Immediately following this reminder to observe Shabbat, Moshe then proceeds to describe the full instructions for building the Mishkan. From this juxtaposition of the commandment to observe Shabbat and the full details of the various labors needed to build the Mishkan, the rabbinic tradition derived that the prohibited labors on Shabbat are the very labors needed to construct the Mishkan. The rabbis read Parashat Vayakhel-Pekudei like architects and artists, breaking it apart into different categories and genres of labor. They derived a total of 39 forms of labor (or, more specifically, “creative acts”) needed to build the Mishkan, and they ruled that these 39 forms of labor are, in fact, the prohibited labors on Shabbat. 

These labors are listed in the Mishnah (Rabbinic Laws), Tractate Shabbat , Chapter 7:2: “The primary labors (on Shabbat) are forty less one: Sowing, Ploughing, Reaping, Binding Sheaves…” etc

The sixteenth prohibited labor listed by the Mishnah is called “toveh,” which means “spinning.” The technical description of “spinning” is the act of twisting fibers (or threads) together to produce long threads.

The labor of “spinning” brings to mind a thought-provoking tale written by S.Y. Agnon, the 1966 Nobel Prize laureate from Israel.

The story is titled “K’neged Otam Shekov’im Yeshivot Shel Ts’chok V’Kalut Rosh” (Against Those Who Establish Gatherings of Laughter and Frivolity):

            The story is told of a woman, who, every Shabbat, after she finished praying and studying the week’s Torah portion, would sit at home alone and spin yarn –so that she wouldn’t be sitting with her neighbors when they busied themselves with idle gossip.

            One Shabbat morning, Moshe Rabbenu was taking a walk. He came to the city of that very woman. He saw the Shechinah (Divine Presence) resting over one particular house, so he entered and found that one woman sitting and spinning yarn.

            He said to her, “My daughter! Don’t you know that today is Shabbat?”

            She said, “I know today is Shabbat.”

            He said to her, “And don’t you know that work is forbidden on Shabbat?”

            She said, “I know it’s forbidden to work on Shabbat.”

            He said to her, “If so, why are you spinning?”

            She said, “And what else should I be doing at this hour?”

            He said to her, “You could pray, or you could read the commentaries to the Torah portion.”

            She said to him, “I already finished my prayers, and I already read the week’s Torah portion.”

            He said to her, “If that’s the case, then go and sit with your neighbors, and do not desecrate Shabbat.” So she stood and set aside her work and went to their company.

            The following Shabbat, Moshe Rabbenu saw that the Shechinah (Divine Presence) was no longer resting above that same house.
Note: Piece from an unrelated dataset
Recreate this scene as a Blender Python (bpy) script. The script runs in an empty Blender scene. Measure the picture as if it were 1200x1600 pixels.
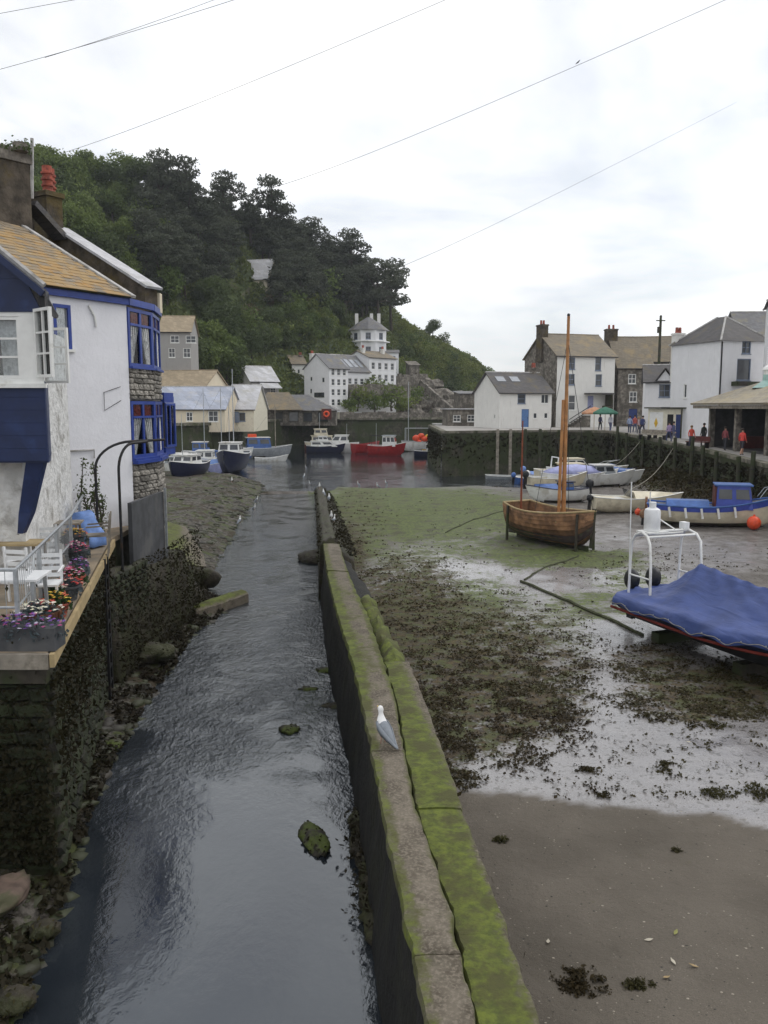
import bpy, bmesh, math, random
from mathutils import Vector, Matrix, noise
R = math.radians
scene = bpy.context.scene
COL = scene.collection
random.seed(7)

# ------------------------------------------------------------------ camera
H, F, HOR = 6.0, 1300.0, 635.0
PITCH = math.atan((800 - HOR) / F)
cam_d = bpy.data.cameras.new('camera')
cam = bpy.data.objects.new('camera', cam_d)
COL.objects.link(cam)
cam.location = (0, 0, H)
cam.rotation_euler = (math.pi / 2 - PITCH, 0, 0)
cam_d.sensor_fit = 'VERTICAL'
cam_d.sensor_height = 36.0
cam_d.lens = 36.0 * F / 1600.0
cam_d.clip_start = 0.1
cam_d.clip_end = 6000
scene.camera = cam

# ------------------------------------------------------------------ sky and light
SUN_EL, SUN_AZ = R(48), R(62)        # azimuth measured clockwise from +Y
world = bpy.data.worlds.new("World")
scene.world = world
world.use_nodes = True
wn = world.node_tree; wn.nodes.clear()
def wnode(t, **k):
    n = wn.nodes.new(t)
    for a, b in k.items(): setattr(n, a, b)
    return n
w_out = wnode('ShaderNodeOutputWorld'); w_bg = wnode('ShaderNodeBackground')
w_bg.inputs['Strength'].default_value = 0.1
sky = wnode('ShaderNodeTexSky', sky_type='NISHITA', sun_disc=False, sun_elevation=SUN_EL, sun_rotation=SUN_AZ)
tc = wnode('ShaderNodeTexCoord'); sep = wnode('ShaderNodeSeparateXYZ')
wn.links.new(tc.outputs['Generated'], sep.inputs[0])
zadd = wnode('ShaderNodeMath', operation='ADD'); zadd.inputs[1].default_value = 0.22
zmx = wnode('ShaderNodeMath', operation='MAXIMUM'); zmx.inputs[1].default_value = 0.12
wn.links.new(sep.outputs['Z'], zadd.inputs[0]); wn.links.new(zadd.outputs[0], zmx.inputs[0])
dx = wnode('ShaderNodeMath', operation='DIVIDE'); dy = wnode('ShaderNodeMath', operation='DIVIDE')
wn.links.new(sep.outputs['X'], dx.inputs[0]); wn.links.new(zmx.outputs[0], dx.inputs[1])
wn.links.new(sep.outputs['Y'], dy.inputs[0]); wn.links.new(zmx.outputs[0], dy.inputs[1])
cmb = wnode('ShaderNodeCombineXYZ')
wn.links.new(dx.outputs[0], cmb.inputs[0]); wn.links.new(dy.outputs[0], cmb.inputs[1])
cl1 = wnode('ShaderNodeTexNoise'); cl1.inputs['Scale'].default_value = 1.05; cl1.inputs['Detail'].default_value = 7; cl1.inputs['Roughness'].default_value = .55; cl1.inputs['Distortion'].default_value = .5
cl2 = wnode('ShaderNodeTexNoise'); cl2.inputs['Scale'].default_value = 2.3; cl2.inputs['Detail'].default_value = 6
wn.links.new(cmb.outputs[0], cl1.inputs['Vector']); wn.links.new(cmb.outputs[0], cl2.inputs['Vector'])
rp1 = wnode('ShaderNodeValToRGB'); rp1.color_ramp.elements[0].position = .34; rp1.color_ramp.elements[1].position = .60
rp1.color_ramp.elements[0].color = (.5, .5, .5, 1)
rp2 = wnode('ShaderNodeValToRGB'); rp2.color_ramp.elements[0].position = .3; rp2.color_ramp.elements[1].position = .62
rp2.color_ramp.elements[0].color = (11.0, 11.2, 11.6, 1); rp2.color_ramp.elements[1].color = (14.4, 14.3, 14.0, 1)
wn.links.new(cl1.outputs['Fac'], rp1.inputs[0]); wn.links.new(cl2.outputs['Fac'], rp2.inputs[0])
skm = wnode('ShaderNodeMix', data_type='RGBA')
wn.links.new(rp1.outputs[0], skm.inputs[0]); wn.links.new(sky.outputs[0], skm.inputs[6]); wn.links.new(rp2.outputs[0], skm.inputs[7])
wn.links.new(skm.outputs[2], w_bg.inputs['Color']); wn.links.new(w_bg.outputs[0], w_out.inputs[0])
sun_d = bpy.data.lights.new('sun', 'SUN'); sun_d.energy = 0.9; sun_d.angle = R(18); sun_d.color = (1, .96, .9)
sun = bpy.data.objects.new('sun', sun_d); COL.objects.link(sun)
_sd = Vector((math.sin(SUN_AZ) * math.cos(SUN_EL), math.cos(SUN_AZ) * math.cos(SUN_EL), math.sin(SUN_EL)))
sun.rotation_euler = _sd.to_track_quat('Z', 'Y').to_euler()
sun.location = (0, 0, 80)
vs = scene.view_settings
vs.view_transform = 'Standard'; vs.look = 'None'; vs.exposure = 0.0; vs.gamma = 1.0; vs.use_curve_mapping = False
scene.render.engine = 'CYCLES'
scene.cycles.use_denoising = True
scene.cycles.max_bounces = 6; scene.cycles.transparent_max_bounces = 12
scene.cycles.caustics_reflective = False; scene.cycles.caustics_refractive = False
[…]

He entered and found that woman sitting with her neighbors, engaged in conversation. And what were they talking about? About this one who made for herself a dress worth so much, and that one whose husband bought for his wife a pearl necklace, this one’s son who cast his eyes on that one’s daughter, and the daughter who cast her eyes on another one’s son. And so it was: they sat and gossiped about frivolous things. When Moshe saw all of this, he said to the woman, “My daughter, return to your work and do not occupy yourself with such foolishness.”

            Therefore, a person should always be very careful not to occupy himself with frivolous matters on Shabbat.

What message does Agnon convey in this bold and daring tale? What moral is imbedded in this creative interplay on Shabbat between, on one hand -- a pious woman who prays, studies Torah, and then chooses to sit at home spinning threads rather than hanging out and gossiping – and Moshe, God’s authoritative prophet and lawgiver, the ultimate symbol of Torah and Rabbinic authority?

Agnon challenges us to reconsider and expand the concept of Hillul Shabbat --“desecrating Shabbat.” Given the ugly damage that gossip creates in society, Agnon’s story posits that if God had to choose between the two, then God would most likely prefer for one to sit and spin threads on Shabbat than to sit on Shabbat and spin tales about others.